What’s more, all this was witnessed back on the tee by CIA Agent Dufner, now with a 5 shot lead. You could tell Dufner was elated because he looked at his caddie with the same blank, emotionless expression that he had on his mug for four days -- as if he was thinking, “Should I have a ham sandwich or shouldn’t I?”

But finally a chink in the Duf-armour. Jason, who should have been aiming at the trees on the left with a sand wedge, took a wood and promptly splashed his own ball in the watery graveyard. WHAT?!?

Afterwards, I was pretty sure I saw an eyebrow rise on Duff’s stone face, but when I played it back, it turned out to be just a blink. He calmly got up and down from the 100-yard drop and minimized the damage by draining another huge putt for bogey.

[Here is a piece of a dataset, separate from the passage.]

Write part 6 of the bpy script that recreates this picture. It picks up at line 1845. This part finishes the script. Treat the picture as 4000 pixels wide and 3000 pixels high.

Then things got real interesting. Keegan, who was coming off an implosion just last week when he shot 41 on the back nine of the WGC Bridgestone, took a page out of US Open Champion Rory Mcllroy’s book – learn from your blunders and come back stronger!

Keegan (the belly putting 25-year-old) went on a Tiger-esque run, knocking it stiff on 16 and making birdie, then following up with a 35-foot bomb on 17 for another birdie.

As Keegan pumped his fist and ran laps around greens, the roars echoed through the rolling hills and tall pines of the Athletic Club. It turned out to be enough to unnerve the unflappable Dufner, who bogeyed those same two holes.

Headed to a 3-hole aggregate playoff were the new faces of the PGA Tour: young bucks with buckets of ice cubes in their Michael Jordan Hanes boxer briefs.

Dufner landed the first blow with another perfect drive that bisected the narrow 16th fairway. Bradley countered, blowing it by Dufner’s drive by 50 yards. Dufner came with an uppercut when a 5-iron flew over the top of the flag and stopped 4 feet stiff, past the pin. But Bradley swung harder and more ferociously, and his wedge landed flush and stuck 3 feet underneath the hole like a poisonous dart.

Dufner staggered. After four days of fearless play, the remorseless Keegan Bradley finally wore him down. His hands tensed and he jabbed at the 4 footer, and it painfully slid by the hole.

Finally, Keegan knocked him to the canvas when he confidently stroked in his birdie putt.

They still had two more holes to play, but the momentum had clearly swung, and even a birdie on the impossible 18 was not enough after Dufner’s bogey on the 2nd playoff hole, #17.

These two kids are following the leads of Mcllroy, Bubba, DJ, and others. They play fearless golf, and when they get knocked down, they get right back up and get stronger.

Don’t feel too bad for Dufner -- you can bet he’ll be back. I wouldn’t be surprised to see him doing this again next April, at Augusta.